6. A perusal of the above order clearly shows that there is an attempt to reopen the evidence by also relying upon fresh documents. While there can be no doubt that as observed by the ld. ADJ, if the Court requires a clarification as to whether the witness signs in English or in Hindi, the same can be obtained by recalling the witness. No further documents etc, can be put to the said witness at the stage of final arguments. The observations to the effect that the question as to whether documents were in possession of the Plaintiff and as to why such documents are chosen to be produced at this stage, is immaterial, is clearly an incorrect position in law.
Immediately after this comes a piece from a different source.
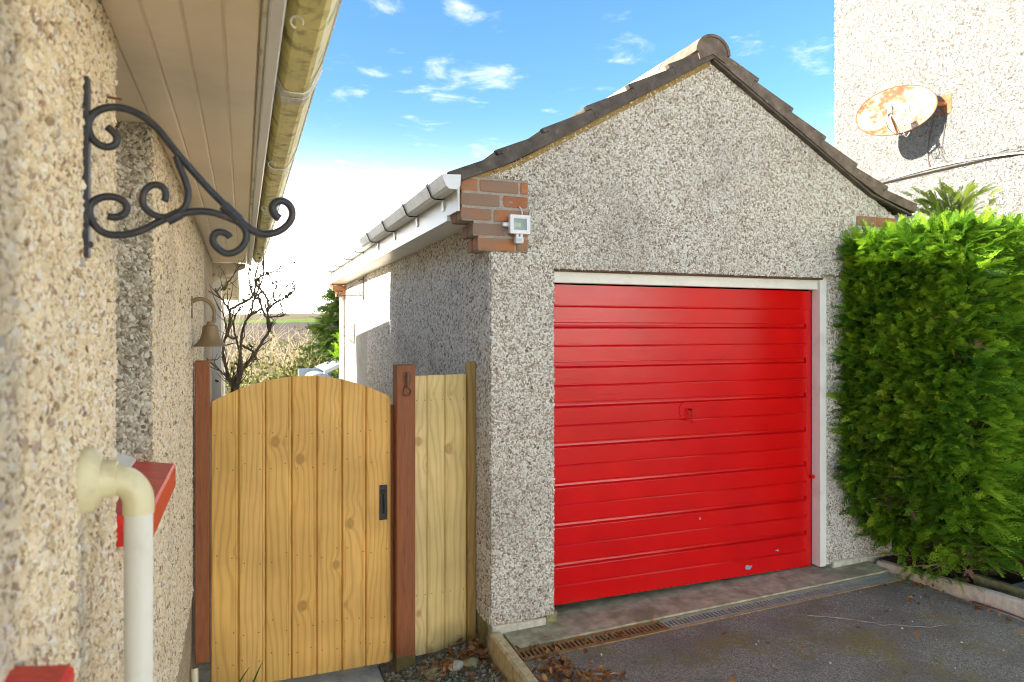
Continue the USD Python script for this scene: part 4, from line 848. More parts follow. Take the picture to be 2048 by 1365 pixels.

Unless there are extenuating circumstances shown for non-filing of documents earlier, after evidence is closed, documents ought not to be permitted to be taken on record especially at the stage of final arguments. While this Court does not interfere with the recalling of DW-2 for the mere purpose to clarify as to whether she signs in English or in Hindi, no further documents are being permitted to be put to the witness inasmuch as these documents would be reopening of the entire evidence. Such a procedure is not permissible. Accordingly, the present petition and all pending applications are disposed of with the direction that DW-2 – Ms. Manisha who has been recalled shall be only put questions by the Court, since the Court requires some clarifications and nothing more.

7. Dasti under signatures of the Court Master.